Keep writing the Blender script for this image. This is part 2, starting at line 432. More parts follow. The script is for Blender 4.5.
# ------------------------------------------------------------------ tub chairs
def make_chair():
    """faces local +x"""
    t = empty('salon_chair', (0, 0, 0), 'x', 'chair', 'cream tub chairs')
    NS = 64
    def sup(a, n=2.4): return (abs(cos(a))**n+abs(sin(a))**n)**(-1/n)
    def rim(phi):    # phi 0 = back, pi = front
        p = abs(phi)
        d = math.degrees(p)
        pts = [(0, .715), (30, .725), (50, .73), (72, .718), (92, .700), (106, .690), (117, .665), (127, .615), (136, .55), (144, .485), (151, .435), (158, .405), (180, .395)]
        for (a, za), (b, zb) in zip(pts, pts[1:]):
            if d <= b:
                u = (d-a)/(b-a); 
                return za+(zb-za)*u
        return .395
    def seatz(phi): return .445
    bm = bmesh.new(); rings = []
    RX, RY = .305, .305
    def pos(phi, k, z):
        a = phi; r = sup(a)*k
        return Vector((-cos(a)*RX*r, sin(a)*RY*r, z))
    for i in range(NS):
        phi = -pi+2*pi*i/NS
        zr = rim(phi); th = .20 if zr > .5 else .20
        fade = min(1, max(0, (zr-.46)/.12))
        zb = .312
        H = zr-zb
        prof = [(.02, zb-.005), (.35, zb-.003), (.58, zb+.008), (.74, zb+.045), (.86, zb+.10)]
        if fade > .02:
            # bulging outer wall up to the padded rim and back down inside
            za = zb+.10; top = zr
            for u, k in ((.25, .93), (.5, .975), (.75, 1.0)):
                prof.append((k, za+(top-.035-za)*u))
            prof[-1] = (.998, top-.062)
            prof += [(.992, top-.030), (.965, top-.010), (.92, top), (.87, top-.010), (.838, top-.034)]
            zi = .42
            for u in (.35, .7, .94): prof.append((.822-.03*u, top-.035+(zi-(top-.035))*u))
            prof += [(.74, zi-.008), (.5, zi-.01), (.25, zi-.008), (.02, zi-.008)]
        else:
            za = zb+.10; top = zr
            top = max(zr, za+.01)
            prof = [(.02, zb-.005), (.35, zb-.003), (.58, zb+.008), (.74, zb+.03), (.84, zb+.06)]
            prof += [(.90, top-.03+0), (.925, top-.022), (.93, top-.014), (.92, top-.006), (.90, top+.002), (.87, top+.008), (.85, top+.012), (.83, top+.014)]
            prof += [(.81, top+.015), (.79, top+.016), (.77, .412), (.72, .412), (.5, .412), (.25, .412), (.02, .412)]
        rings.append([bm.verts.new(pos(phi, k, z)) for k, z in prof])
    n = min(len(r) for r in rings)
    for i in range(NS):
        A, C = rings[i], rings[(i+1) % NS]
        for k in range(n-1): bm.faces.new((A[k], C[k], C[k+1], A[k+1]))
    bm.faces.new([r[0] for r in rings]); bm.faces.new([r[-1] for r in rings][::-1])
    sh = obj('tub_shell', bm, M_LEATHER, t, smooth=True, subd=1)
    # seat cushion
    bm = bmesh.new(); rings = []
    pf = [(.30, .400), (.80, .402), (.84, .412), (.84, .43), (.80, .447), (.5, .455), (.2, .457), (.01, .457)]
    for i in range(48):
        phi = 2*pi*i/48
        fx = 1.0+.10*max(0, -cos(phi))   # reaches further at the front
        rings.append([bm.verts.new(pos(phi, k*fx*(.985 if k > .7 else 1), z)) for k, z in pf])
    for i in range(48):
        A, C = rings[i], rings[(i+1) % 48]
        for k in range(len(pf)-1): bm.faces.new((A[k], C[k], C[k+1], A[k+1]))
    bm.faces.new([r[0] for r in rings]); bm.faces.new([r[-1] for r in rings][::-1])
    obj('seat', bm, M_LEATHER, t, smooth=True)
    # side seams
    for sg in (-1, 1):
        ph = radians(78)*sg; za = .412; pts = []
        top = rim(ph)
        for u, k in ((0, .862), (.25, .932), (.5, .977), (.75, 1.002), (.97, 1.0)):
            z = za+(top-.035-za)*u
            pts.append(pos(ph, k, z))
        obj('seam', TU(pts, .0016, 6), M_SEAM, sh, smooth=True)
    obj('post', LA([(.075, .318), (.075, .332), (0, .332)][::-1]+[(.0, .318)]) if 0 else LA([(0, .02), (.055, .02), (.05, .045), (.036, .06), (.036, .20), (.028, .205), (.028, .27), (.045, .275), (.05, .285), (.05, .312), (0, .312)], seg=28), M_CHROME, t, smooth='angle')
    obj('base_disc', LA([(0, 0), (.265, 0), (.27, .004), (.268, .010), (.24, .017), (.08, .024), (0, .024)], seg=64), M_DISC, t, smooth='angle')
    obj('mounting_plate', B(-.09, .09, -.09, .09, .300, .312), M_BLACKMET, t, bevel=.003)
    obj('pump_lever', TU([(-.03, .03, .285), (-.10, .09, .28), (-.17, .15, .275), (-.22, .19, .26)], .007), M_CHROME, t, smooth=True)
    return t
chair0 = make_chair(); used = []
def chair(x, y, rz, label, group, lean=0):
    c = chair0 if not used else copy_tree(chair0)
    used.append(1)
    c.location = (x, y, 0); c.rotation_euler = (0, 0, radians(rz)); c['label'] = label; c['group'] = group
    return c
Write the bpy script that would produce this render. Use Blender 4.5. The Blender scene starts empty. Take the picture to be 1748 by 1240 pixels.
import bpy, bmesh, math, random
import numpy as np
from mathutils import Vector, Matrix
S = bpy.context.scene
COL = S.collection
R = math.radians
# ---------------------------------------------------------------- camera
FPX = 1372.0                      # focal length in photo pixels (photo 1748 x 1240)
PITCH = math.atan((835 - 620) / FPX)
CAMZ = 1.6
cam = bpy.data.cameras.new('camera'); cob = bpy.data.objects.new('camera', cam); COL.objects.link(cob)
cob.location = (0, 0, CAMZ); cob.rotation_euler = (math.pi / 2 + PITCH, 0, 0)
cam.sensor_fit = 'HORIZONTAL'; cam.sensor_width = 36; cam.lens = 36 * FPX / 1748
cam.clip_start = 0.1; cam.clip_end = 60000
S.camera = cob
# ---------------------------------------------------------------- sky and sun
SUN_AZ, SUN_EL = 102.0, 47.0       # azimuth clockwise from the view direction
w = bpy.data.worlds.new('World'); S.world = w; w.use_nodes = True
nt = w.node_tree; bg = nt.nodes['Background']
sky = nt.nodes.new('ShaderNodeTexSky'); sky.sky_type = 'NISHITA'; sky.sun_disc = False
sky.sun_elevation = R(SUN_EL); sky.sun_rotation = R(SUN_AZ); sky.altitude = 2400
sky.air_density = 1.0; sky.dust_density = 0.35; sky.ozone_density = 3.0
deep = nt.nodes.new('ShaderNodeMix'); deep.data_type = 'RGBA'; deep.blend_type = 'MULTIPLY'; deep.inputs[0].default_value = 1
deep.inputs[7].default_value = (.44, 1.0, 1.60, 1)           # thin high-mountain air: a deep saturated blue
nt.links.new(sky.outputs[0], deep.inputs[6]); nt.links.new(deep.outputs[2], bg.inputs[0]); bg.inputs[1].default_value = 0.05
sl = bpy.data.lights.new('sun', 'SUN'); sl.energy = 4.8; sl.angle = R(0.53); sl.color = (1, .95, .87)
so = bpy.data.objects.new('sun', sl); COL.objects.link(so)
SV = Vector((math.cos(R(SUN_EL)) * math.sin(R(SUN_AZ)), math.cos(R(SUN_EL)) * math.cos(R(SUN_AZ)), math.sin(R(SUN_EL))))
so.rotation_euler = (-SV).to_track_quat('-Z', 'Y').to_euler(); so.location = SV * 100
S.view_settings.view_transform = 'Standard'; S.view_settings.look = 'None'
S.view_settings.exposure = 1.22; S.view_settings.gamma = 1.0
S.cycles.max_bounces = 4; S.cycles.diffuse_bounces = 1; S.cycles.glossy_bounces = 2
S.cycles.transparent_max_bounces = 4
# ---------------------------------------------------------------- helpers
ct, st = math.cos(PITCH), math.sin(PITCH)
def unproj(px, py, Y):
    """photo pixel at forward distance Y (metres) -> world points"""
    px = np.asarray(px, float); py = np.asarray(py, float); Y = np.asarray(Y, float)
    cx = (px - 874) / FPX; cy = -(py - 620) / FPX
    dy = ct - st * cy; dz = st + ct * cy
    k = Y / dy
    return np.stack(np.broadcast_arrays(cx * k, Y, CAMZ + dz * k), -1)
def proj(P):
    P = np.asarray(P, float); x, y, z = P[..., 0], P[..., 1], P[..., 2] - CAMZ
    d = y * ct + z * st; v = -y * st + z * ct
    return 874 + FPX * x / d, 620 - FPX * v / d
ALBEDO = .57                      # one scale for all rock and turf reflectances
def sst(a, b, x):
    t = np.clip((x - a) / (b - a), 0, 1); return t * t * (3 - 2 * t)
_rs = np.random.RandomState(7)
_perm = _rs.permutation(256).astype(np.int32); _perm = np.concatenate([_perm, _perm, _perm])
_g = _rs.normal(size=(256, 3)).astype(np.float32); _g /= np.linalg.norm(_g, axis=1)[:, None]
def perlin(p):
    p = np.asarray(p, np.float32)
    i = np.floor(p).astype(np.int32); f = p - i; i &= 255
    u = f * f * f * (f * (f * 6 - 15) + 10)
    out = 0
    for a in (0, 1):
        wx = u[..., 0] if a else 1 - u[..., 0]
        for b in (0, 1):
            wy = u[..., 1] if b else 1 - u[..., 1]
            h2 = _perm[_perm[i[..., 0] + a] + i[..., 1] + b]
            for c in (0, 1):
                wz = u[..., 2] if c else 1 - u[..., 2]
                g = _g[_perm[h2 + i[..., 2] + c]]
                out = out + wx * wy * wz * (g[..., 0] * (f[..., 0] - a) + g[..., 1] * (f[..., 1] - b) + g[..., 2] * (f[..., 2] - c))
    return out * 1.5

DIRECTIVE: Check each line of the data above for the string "scene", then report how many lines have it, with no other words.

WRITTEN ANSWER: 2